>> Begin Provided information

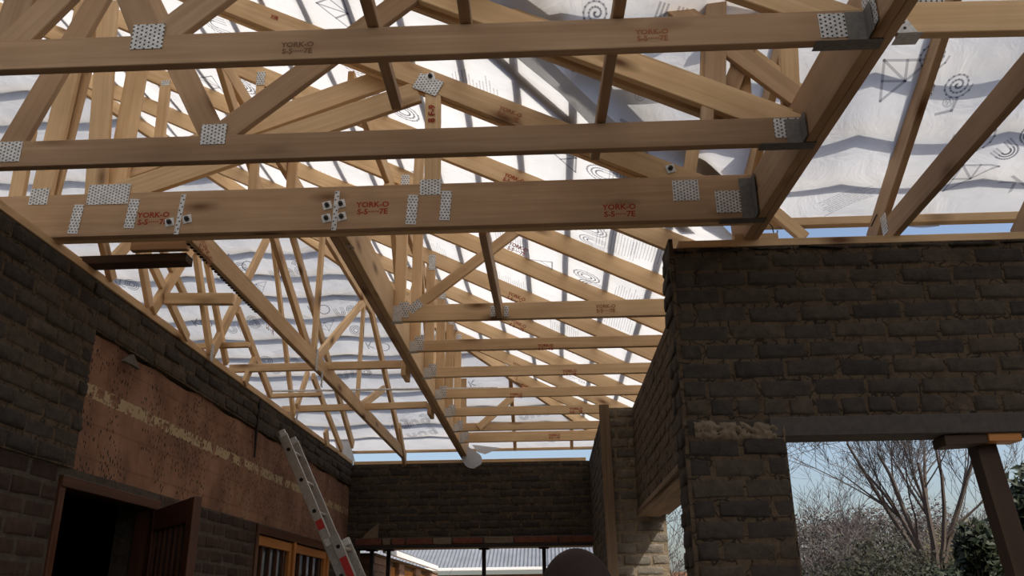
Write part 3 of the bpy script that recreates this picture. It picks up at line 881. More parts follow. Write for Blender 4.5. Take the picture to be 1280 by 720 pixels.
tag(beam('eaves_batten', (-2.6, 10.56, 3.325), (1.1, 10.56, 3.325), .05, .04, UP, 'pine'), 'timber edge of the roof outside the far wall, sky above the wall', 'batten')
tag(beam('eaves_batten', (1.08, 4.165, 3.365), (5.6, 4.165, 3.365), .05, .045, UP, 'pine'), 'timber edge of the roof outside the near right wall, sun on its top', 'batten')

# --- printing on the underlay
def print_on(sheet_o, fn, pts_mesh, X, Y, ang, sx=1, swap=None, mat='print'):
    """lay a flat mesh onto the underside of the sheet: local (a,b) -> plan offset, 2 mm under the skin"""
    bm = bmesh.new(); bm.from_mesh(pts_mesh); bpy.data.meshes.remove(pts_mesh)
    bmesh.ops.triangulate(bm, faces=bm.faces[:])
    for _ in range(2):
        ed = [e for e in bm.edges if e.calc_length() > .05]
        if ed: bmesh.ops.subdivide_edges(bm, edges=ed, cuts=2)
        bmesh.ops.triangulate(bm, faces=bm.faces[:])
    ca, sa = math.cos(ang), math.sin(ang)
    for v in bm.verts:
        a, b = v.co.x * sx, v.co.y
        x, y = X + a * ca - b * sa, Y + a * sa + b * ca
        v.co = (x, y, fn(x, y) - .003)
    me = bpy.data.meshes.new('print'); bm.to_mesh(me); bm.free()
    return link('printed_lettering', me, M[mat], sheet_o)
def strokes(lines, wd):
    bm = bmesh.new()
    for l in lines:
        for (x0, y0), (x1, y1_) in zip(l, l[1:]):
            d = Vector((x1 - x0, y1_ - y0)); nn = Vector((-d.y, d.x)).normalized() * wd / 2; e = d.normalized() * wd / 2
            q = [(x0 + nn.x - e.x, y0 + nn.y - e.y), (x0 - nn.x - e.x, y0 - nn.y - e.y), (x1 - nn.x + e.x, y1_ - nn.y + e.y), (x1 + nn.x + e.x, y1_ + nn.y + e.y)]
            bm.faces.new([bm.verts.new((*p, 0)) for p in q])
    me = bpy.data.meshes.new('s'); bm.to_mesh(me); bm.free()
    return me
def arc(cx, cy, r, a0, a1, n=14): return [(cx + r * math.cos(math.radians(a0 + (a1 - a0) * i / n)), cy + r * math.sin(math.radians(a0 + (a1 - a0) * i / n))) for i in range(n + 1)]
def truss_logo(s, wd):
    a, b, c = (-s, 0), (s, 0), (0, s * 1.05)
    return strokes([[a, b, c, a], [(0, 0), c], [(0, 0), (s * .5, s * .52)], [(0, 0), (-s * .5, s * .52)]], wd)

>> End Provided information
>> Begin Provided information

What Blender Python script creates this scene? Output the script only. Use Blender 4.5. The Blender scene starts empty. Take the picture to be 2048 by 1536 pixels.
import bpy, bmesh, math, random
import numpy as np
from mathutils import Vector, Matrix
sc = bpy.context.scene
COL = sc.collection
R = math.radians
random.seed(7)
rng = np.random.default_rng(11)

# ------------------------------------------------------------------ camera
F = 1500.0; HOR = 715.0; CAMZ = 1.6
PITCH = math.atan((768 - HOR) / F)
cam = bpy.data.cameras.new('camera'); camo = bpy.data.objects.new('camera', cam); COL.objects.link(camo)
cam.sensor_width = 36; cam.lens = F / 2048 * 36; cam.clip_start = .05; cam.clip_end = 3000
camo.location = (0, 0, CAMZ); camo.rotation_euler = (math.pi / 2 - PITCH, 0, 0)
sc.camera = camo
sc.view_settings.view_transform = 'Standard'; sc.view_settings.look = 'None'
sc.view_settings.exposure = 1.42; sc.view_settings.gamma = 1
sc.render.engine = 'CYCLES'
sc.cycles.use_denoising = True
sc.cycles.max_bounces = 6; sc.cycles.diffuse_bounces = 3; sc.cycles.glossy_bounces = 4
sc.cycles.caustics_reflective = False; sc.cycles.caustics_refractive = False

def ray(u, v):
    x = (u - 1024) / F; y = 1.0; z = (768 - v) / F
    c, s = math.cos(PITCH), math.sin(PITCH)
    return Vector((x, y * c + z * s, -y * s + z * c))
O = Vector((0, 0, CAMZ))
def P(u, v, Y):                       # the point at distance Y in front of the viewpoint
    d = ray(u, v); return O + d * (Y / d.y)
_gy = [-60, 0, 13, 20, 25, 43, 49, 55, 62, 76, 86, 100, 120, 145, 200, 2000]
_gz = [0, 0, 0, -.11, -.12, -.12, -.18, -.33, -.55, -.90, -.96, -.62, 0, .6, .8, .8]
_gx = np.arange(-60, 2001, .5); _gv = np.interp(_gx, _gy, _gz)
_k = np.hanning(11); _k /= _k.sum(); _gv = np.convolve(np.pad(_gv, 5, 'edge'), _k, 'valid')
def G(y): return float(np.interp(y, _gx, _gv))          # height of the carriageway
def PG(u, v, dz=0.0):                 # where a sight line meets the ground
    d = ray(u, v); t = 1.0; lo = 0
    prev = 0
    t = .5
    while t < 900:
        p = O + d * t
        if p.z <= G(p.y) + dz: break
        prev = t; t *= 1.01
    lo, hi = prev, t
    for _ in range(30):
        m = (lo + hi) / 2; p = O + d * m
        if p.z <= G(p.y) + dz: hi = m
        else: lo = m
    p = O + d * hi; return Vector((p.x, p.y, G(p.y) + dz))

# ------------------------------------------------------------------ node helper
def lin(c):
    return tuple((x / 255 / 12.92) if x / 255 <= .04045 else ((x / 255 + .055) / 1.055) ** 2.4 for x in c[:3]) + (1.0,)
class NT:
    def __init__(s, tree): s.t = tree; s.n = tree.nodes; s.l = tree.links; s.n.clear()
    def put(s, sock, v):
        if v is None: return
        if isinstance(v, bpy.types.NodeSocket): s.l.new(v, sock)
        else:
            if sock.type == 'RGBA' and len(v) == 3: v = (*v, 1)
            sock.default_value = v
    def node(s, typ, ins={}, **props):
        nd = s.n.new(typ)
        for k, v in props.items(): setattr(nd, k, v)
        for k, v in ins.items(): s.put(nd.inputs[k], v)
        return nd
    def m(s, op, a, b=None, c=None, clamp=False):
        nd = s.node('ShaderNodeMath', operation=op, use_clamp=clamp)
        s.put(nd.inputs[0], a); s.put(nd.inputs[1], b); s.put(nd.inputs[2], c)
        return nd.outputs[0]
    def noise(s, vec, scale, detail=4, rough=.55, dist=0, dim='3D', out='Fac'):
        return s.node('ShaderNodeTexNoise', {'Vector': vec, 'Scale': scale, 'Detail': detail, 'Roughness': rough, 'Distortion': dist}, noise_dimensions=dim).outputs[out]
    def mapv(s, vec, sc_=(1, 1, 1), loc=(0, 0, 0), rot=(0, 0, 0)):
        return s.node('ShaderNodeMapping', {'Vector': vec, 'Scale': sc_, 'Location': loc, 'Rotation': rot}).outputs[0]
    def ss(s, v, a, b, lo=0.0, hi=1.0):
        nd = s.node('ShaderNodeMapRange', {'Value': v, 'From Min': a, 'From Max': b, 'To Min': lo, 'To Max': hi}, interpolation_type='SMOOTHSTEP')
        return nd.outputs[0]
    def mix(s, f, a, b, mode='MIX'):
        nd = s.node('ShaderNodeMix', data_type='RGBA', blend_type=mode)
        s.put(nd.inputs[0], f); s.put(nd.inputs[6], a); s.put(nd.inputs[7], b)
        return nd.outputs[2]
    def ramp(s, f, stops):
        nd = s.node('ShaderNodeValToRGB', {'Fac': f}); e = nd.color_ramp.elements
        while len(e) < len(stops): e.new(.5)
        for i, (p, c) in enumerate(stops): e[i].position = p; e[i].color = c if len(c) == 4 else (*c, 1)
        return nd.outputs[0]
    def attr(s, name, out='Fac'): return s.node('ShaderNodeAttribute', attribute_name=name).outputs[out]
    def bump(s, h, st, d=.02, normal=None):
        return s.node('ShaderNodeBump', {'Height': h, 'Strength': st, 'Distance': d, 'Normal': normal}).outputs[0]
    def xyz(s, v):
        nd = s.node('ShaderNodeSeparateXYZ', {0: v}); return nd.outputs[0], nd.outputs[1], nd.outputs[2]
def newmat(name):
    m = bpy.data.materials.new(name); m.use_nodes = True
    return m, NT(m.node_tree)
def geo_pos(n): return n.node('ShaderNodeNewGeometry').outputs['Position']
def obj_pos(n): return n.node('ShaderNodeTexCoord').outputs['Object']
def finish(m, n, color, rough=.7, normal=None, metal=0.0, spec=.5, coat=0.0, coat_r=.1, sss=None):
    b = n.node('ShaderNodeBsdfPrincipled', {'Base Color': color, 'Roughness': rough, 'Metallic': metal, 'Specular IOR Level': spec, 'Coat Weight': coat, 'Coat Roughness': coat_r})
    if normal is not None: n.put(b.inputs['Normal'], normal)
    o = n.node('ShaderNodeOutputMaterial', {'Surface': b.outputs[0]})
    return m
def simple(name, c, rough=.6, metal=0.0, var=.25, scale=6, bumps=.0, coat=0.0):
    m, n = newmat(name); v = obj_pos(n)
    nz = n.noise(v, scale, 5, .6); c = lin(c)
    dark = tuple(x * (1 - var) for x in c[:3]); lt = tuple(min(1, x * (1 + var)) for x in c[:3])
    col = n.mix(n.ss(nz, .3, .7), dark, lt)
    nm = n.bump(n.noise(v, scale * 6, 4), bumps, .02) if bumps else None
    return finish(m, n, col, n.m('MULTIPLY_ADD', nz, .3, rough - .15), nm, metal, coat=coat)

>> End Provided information
>> Begin Provided information

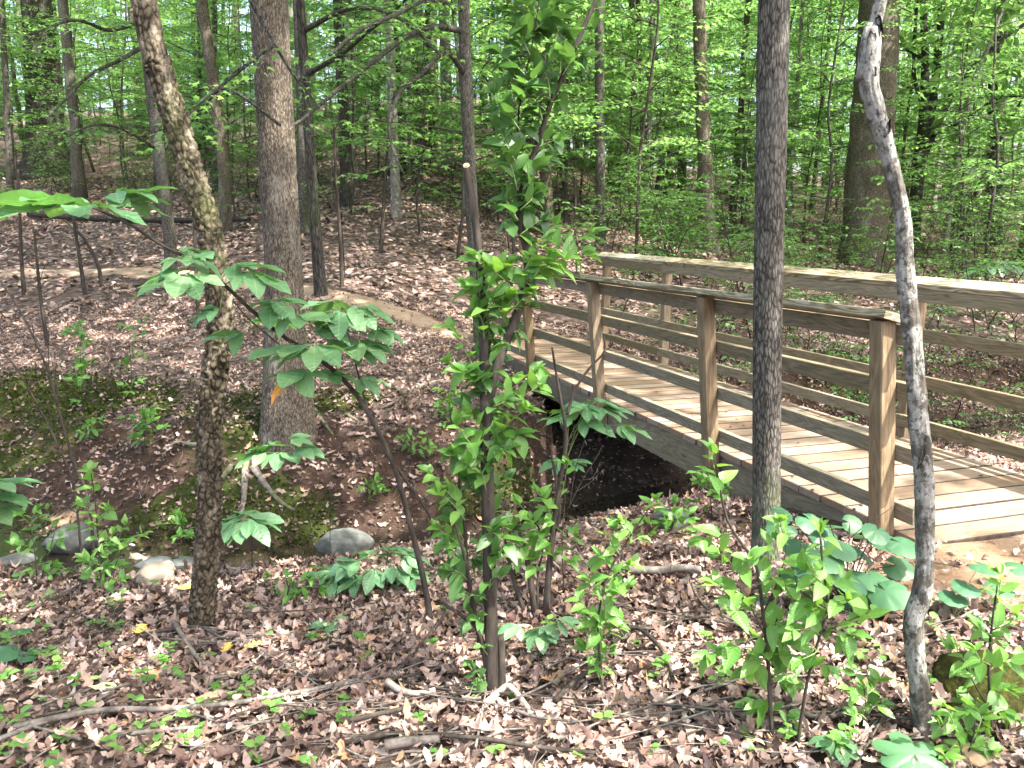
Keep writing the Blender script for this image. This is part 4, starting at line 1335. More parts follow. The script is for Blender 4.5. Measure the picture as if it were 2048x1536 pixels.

>> End Provided information

Problem to work on
Within the entries above, work out how many lines contain the word "scene". The number alone is the answer.

Full solution
2